Disgraced CIT chief heads off with $465,000 payout

Former CIT CEO Leanne Cover… paid out another $465,000. Photo: TAFE Directors Australia.

Leanne Cover, the disgraced CEO of the CIT, was paid more than $465,000 when she resigned from the position on the eve of the Integrity Commission report being tabled last month.

The payout was disclosed in Estimates Hearing on Friday morning.

Canberra Liberals Leader Elizabeth Lee said this figure was on top of the two years of full salary she was paid while being stood down from the position, which cost Canberra taxpayers an additional $373,000 a year.

“It is disgraceful that Ms Cover who was found by the Integrity Commissioner to have engaged in ‘serious corrupt conduct’ has been paid over $1.2 million by Canberra taxpayers,” Ms Lee said.

“Canberrans have every right to be absolutely outraged by this; whilst at the same time the minister has thrown his hands in the air and said he and his government have no accountability.

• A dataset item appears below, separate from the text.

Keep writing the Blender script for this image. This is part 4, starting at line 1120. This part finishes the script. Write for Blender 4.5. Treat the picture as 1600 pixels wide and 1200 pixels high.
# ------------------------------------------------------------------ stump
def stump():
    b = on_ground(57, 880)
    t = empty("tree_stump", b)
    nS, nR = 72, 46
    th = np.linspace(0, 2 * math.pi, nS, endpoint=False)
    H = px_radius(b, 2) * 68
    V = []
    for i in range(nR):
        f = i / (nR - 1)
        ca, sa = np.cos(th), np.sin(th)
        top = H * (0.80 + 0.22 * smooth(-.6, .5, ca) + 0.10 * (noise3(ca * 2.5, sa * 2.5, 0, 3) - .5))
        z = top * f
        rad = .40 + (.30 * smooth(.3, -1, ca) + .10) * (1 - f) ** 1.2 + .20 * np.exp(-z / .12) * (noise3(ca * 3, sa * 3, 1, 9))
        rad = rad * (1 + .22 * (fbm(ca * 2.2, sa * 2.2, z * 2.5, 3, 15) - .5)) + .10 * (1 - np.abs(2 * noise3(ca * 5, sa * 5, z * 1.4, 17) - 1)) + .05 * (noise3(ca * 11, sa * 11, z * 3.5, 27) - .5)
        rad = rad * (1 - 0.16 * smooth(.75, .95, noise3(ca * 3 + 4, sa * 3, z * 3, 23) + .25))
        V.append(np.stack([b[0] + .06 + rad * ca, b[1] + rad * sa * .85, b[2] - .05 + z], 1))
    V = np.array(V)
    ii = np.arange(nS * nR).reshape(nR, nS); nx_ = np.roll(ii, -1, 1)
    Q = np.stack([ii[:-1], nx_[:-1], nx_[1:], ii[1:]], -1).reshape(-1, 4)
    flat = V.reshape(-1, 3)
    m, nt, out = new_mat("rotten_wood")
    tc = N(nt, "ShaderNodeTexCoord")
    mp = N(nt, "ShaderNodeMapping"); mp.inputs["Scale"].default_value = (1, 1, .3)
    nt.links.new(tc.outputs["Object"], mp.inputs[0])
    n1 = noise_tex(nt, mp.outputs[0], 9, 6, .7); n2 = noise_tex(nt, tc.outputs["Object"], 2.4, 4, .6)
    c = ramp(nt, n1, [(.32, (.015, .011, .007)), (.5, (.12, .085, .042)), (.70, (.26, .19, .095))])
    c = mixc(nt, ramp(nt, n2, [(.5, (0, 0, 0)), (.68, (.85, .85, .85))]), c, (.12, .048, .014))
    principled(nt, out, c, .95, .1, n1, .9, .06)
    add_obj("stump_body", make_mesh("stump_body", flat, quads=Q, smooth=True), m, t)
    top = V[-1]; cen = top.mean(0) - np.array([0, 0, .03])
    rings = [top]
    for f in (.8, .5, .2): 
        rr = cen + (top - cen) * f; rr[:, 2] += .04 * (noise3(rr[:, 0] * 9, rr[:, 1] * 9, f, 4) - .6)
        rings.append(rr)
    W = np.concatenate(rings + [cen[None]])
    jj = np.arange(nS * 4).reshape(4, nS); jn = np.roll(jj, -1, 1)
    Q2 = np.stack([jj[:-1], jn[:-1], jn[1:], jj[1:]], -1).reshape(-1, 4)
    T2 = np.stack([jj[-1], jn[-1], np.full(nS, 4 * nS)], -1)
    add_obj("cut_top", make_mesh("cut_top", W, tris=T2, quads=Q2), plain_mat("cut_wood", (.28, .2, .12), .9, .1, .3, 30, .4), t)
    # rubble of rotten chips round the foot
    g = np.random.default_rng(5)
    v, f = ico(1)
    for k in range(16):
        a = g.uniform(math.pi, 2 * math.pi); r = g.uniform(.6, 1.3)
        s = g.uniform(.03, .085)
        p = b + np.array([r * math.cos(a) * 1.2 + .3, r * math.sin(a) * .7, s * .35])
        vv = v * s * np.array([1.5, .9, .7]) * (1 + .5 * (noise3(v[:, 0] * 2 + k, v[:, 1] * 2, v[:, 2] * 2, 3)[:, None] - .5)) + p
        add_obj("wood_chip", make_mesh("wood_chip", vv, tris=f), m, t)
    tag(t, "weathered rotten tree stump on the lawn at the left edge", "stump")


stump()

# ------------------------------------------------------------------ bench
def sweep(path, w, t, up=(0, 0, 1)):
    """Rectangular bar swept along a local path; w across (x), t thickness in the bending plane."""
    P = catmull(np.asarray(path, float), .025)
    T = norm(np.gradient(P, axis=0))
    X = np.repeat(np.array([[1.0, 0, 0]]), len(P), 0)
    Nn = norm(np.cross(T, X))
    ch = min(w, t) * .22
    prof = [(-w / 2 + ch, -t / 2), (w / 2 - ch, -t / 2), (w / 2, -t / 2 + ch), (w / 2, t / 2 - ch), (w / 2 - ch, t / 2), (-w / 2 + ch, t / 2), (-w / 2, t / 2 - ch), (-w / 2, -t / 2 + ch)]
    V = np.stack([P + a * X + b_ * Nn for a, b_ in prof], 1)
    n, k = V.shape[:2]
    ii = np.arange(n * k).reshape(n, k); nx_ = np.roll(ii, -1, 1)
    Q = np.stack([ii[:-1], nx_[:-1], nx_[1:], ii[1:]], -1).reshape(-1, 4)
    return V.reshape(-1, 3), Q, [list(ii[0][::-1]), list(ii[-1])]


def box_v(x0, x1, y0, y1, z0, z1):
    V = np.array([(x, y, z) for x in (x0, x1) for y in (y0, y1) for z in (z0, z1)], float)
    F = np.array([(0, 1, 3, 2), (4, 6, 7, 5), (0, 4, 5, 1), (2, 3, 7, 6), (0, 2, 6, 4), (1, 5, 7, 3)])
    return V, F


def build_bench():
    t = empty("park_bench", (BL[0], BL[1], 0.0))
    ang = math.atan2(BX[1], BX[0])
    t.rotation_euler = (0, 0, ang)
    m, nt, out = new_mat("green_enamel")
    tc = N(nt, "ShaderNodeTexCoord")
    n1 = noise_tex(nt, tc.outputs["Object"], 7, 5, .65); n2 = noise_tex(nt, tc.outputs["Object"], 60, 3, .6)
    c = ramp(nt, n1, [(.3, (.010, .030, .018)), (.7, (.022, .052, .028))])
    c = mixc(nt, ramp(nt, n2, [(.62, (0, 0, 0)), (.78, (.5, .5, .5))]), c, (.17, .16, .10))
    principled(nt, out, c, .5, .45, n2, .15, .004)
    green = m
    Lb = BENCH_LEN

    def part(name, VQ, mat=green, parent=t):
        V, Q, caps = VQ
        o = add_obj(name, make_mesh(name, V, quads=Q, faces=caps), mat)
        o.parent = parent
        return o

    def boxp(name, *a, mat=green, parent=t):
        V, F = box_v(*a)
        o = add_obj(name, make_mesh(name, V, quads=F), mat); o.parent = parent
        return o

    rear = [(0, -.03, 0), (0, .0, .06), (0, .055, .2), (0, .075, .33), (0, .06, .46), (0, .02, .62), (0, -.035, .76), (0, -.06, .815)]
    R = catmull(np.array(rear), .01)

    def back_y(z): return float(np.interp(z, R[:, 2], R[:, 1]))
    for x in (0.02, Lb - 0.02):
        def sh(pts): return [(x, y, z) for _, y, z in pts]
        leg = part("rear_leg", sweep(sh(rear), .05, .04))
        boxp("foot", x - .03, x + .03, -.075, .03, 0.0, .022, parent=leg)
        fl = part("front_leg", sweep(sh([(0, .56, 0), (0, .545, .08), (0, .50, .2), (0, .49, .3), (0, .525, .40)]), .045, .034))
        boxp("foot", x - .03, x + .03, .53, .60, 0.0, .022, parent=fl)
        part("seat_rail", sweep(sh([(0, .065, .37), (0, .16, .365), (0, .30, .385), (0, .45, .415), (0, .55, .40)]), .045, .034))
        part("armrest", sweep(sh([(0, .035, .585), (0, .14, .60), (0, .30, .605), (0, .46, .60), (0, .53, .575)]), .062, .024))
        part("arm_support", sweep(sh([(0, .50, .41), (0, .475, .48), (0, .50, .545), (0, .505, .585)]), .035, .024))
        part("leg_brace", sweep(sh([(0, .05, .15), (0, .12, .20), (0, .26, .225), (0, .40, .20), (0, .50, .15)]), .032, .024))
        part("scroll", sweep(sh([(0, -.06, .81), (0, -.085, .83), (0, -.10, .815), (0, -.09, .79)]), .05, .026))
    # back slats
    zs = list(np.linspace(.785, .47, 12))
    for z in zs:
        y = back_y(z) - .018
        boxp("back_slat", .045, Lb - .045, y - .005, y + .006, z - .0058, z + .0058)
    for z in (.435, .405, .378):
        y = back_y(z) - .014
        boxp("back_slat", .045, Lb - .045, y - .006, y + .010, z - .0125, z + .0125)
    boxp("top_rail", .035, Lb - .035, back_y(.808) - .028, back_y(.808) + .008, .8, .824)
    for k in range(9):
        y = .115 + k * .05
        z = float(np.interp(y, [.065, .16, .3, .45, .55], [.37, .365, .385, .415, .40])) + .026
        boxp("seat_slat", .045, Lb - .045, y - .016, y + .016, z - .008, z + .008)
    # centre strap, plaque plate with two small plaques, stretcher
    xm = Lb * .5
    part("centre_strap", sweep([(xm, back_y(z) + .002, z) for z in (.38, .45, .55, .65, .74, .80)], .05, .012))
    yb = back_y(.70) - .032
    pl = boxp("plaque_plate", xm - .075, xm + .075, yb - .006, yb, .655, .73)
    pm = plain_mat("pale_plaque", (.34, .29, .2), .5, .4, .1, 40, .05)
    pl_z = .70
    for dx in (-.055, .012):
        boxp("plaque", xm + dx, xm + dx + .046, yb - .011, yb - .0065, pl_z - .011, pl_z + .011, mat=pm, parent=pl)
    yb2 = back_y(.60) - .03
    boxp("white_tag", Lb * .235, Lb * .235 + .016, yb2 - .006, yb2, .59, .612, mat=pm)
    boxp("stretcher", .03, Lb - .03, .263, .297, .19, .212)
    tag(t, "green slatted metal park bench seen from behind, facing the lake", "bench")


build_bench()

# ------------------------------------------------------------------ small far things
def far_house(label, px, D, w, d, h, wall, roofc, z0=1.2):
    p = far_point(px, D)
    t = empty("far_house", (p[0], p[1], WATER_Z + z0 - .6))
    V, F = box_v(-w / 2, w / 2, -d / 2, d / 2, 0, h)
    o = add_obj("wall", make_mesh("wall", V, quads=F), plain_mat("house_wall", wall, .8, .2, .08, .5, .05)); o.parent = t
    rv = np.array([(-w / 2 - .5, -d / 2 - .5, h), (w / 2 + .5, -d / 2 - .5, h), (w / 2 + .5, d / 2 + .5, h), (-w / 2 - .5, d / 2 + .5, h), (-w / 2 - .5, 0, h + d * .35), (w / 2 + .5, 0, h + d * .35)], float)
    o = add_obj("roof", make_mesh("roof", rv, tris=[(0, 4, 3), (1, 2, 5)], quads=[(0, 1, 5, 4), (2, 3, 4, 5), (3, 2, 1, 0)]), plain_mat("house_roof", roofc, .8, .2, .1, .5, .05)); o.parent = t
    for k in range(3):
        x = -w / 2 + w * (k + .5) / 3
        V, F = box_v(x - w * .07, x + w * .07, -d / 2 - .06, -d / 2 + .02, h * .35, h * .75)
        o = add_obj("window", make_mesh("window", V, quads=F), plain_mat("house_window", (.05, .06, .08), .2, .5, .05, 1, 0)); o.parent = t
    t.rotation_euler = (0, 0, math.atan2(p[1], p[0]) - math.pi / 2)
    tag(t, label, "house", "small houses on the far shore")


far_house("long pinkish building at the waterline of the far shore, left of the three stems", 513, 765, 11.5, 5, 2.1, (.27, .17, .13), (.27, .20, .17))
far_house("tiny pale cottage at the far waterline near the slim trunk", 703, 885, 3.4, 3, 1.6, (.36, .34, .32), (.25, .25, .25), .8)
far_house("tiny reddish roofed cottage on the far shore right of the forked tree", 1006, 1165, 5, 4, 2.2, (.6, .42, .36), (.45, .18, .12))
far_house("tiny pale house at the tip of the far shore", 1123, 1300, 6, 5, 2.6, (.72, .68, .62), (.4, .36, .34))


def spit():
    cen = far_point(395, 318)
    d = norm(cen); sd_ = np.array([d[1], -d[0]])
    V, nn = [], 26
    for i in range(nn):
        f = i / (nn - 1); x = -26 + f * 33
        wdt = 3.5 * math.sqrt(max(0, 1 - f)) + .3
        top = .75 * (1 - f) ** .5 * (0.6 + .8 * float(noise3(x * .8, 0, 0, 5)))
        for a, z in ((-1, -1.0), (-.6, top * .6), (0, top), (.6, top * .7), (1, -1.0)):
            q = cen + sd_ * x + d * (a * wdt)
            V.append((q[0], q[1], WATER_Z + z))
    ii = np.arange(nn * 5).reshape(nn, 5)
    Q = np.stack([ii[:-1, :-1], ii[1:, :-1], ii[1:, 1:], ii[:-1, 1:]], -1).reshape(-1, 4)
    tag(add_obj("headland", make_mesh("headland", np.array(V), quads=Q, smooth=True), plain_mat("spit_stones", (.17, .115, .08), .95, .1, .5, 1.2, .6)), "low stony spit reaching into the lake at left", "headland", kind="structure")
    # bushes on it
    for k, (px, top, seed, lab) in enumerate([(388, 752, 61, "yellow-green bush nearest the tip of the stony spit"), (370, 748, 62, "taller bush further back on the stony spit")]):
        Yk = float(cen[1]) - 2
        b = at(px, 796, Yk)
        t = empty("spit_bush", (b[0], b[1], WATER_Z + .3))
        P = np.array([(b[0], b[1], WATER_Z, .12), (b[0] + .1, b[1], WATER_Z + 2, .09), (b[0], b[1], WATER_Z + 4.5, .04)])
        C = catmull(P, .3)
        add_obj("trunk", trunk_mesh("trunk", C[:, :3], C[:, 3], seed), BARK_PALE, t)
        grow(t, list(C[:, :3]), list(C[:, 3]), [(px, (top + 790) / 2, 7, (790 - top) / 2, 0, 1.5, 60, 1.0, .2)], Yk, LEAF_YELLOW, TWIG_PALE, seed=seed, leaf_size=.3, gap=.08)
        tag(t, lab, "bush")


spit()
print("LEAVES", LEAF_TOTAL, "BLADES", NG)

“No one has taken any accountability for the massive waste of taxpayers’ money and erosion of public trust – not the minister, not the CIT board and certainly not Ms Cover, who was allowed to remain on fully paid leave and then received a massive payout; all funded by ACT taxpayers.

“Despite the strong talk from Mr Steel that the Integrity Commission findings regarding the dodgy CIT contracts should serve as a warning to public servants, the reality is that his complete and utter lack of action shows he is once again refusing to take these issues seriously.”

Ms Cover resigned on June 18, two years after she was “temporarily” stood down on full pay ($373,061 a year) until the investigation into more than $8.5 million awarded to “complexity and systems thinker” Patrick Hollingworth was complete.

In his Special Report, of the Integrity Commission’s Operation Luna, Integrity Commissioner Michael Adams says: “The integrity of the legal frameworks that provide for governance of public entities such as the CIT, depends on the due performance of their responsibilities by the officials who are charged with its management including, in particular, the CEO.

“Her corrupt conduct adversely impacted the exercise by the Board of its supervisory function… in connection with the program of organisational change of which a major part at considerable cost was the procurement of the Hollingworth contracts.

“Accordingly, this conduct was ‘likely to threaten public confidence in the integrity of government or public administration’. It follows that Ms Cover was guilty of serious corrupt conduct within s 10 of the IC Act.”